EXERCISE DETAILS | Transcribe the lines from the start of the data below through the line with "o['kind'] = 'stuff'", word for word and nothing more.
-*-*-
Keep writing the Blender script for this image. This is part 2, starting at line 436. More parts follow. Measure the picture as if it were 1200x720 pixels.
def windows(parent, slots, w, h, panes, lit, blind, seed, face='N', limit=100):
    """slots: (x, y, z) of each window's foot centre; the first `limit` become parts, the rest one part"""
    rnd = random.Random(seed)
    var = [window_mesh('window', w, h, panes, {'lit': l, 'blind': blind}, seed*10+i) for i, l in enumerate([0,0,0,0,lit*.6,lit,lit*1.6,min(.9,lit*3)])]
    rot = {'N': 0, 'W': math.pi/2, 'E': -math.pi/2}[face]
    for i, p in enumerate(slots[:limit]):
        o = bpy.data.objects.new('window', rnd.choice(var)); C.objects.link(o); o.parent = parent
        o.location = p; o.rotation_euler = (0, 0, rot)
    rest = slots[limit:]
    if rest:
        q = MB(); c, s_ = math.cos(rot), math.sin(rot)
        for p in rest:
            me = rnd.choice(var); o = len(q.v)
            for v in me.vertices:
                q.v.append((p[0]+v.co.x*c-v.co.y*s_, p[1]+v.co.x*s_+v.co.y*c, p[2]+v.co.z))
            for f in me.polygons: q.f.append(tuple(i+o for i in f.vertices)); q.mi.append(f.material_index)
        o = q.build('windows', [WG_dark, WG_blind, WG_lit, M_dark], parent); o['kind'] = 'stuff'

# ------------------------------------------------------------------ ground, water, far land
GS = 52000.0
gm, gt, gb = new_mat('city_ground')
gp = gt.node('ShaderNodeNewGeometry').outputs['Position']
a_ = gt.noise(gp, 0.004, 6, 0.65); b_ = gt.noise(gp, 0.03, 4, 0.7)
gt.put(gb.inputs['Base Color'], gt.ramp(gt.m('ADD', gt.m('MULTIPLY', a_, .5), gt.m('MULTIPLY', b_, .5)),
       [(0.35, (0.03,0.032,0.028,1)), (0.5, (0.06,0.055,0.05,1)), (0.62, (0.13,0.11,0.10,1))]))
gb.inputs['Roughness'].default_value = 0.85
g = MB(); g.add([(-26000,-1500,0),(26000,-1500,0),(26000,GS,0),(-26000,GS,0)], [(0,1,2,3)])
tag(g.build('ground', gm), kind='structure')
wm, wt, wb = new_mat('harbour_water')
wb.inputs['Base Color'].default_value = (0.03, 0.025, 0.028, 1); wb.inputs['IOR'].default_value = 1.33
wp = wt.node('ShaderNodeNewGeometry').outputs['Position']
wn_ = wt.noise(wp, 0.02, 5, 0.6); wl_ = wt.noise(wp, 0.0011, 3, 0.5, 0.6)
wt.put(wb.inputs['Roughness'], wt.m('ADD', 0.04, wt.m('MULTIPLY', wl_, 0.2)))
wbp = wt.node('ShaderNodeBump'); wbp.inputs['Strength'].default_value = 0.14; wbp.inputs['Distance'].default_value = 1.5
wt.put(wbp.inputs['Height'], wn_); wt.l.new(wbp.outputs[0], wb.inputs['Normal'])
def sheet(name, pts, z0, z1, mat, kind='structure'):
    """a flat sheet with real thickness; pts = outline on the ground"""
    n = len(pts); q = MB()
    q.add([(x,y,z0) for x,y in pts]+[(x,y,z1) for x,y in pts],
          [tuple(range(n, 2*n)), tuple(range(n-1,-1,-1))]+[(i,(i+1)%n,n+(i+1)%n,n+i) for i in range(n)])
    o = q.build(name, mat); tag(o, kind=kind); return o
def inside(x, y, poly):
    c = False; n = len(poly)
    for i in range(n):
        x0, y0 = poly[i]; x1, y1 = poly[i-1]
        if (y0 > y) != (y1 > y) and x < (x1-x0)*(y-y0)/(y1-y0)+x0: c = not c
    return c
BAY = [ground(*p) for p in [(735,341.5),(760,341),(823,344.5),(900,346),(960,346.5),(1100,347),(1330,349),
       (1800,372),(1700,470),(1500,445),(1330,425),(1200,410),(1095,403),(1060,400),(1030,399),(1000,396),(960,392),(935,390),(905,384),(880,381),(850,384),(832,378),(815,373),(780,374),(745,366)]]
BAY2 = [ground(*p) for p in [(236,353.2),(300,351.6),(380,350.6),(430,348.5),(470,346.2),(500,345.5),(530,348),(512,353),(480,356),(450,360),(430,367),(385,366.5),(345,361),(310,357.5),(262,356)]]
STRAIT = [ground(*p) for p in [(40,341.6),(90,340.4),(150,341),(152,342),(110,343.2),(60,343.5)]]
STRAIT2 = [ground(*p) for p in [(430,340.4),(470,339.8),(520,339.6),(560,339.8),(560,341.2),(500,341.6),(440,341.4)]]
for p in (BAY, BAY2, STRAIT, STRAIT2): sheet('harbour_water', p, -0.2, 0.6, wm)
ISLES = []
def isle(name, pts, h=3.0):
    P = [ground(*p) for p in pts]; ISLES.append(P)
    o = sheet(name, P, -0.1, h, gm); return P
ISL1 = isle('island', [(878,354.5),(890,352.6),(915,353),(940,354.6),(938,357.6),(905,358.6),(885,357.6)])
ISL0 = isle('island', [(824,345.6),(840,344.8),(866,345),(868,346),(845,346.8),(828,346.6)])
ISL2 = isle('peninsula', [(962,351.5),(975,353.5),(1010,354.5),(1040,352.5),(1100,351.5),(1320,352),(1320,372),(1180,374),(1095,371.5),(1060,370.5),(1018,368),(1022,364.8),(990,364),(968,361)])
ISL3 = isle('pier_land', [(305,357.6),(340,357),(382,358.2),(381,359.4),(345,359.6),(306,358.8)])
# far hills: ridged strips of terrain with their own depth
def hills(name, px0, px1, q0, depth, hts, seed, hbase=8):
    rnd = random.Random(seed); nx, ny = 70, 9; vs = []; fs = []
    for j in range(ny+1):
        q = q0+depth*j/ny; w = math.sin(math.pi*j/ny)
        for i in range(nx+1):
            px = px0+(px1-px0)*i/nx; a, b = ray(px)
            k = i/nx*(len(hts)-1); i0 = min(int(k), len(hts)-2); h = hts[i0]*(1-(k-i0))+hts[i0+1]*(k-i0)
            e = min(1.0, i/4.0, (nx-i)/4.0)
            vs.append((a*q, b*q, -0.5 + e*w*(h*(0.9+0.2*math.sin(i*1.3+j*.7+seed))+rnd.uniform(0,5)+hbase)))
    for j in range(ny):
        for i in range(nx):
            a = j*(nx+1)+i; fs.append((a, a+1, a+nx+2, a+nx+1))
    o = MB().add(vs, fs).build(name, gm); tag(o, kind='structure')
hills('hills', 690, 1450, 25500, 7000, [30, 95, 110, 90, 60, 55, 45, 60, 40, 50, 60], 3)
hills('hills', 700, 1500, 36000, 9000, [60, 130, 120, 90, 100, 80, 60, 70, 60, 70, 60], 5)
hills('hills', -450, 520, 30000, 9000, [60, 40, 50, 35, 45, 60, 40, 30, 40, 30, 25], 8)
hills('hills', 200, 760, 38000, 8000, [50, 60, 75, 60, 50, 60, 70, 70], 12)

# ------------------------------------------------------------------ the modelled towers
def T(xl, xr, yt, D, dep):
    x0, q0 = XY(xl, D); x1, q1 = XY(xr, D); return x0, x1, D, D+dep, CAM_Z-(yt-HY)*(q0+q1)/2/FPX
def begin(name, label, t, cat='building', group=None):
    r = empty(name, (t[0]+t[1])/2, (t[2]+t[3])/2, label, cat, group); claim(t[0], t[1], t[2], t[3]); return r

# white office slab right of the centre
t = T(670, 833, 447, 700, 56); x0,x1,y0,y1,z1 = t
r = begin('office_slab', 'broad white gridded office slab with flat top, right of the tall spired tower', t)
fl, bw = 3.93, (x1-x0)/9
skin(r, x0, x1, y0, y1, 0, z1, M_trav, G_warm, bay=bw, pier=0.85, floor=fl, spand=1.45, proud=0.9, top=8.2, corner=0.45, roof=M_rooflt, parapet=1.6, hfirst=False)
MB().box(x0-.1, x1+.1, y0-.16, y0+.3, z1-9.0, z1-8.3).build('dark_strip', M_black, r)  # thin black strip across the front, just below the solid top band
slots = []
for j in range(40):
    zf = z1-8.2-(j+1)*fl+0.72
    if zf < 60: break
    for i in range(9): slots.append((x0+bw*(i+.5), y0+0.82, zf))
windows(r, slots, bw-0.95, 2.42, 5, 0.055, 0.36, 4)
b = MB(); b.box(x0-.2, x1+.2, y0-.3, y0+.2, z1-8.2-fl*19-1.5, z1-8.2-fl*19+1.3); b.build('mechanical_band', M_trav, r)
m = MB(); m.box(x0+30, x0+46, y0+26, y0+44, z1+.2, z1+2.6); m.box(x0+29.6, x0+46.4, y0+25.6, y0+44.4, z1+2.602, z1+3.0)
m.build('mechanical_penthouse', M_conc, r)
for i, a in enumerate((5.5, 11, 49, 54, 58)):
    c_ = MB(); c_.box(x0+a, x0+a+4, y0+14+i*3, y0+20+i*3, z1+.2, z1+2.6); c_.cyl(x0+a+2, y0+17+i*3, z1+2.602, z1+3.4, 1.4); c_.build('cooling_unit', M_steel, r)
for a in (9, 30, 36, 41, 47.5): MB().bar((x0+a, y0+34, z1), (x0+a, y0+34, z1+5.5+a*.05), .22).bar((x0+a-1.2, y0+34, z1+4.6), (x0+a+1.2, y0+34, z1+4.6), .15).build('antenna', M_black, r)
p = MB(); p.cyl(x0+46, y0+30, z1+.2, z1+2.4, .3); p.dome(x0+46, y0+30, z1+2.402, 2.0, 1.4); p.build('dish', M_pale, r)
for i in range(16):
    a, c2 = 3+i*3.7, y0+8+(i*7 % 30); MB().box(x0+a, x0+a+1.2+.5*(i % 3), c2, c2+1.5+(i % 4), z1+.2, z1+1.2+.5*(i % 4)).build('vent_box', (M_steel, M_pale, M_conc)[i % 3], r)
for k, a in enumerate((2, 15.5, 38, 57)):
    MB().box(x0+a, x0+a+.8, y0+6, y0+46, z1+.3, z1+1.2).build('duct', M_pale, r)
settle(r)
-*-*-
SOLUTION FOR THIS TASK |
Keep writing the Blender script for this image. This is part 2, starting at line 436. More parts follow. Measure the picture as if it were 1200x720 pixels.
def windows(parent, slots, w, h, panes, lit, blind, seed, face='N', limit=100):
    """slots: (x, y, z) of each window's foot centre; the first `limit` become parts, the rest one part"""
    rnd = random.Random(seed)
    var = [window_mesh('window', w, h, panes, {'lit': l, 'blind': blind}, seed*10+i) for i, l in enumerate([0,0,0,0,lit*.6,lit,lit*1.6,min(.9,lit*3)])]
    rot = {'N': 0, 'W': math.pi/2, 'E': -math.pi/2}[face]
    for i, p in enumerate(slots[:limit]):
        o = bpy.data.objects.new('window', rnd.choice(var)); C.objects.link(o); o.parent = parent
        o.location = p; o.rotation_euler = (0, 0, rot)
    rest = slots[limit:]
    if rest:
        q = MB(); c, s_ = math.cos(rot), math.sin(rot)
        for p in rest:
            me = rnd.choice(var); o = len(q.v)
            for v in me.vertices:
                q.v.append((p[0]+v.co.x*c-v.co.y*s_, p[1]+v.co.x*s_+v.co.y*c, p[2]+v.co.z))
            for f in me.polygons: q.f.append(tuple(i+o for i in f.vertices)); q.mi.append(f.material_index)
        o = q.build('windows', [WG_dark, WG_blind, WG_lit, M_dark], parent); o['kind'] = 'stuff'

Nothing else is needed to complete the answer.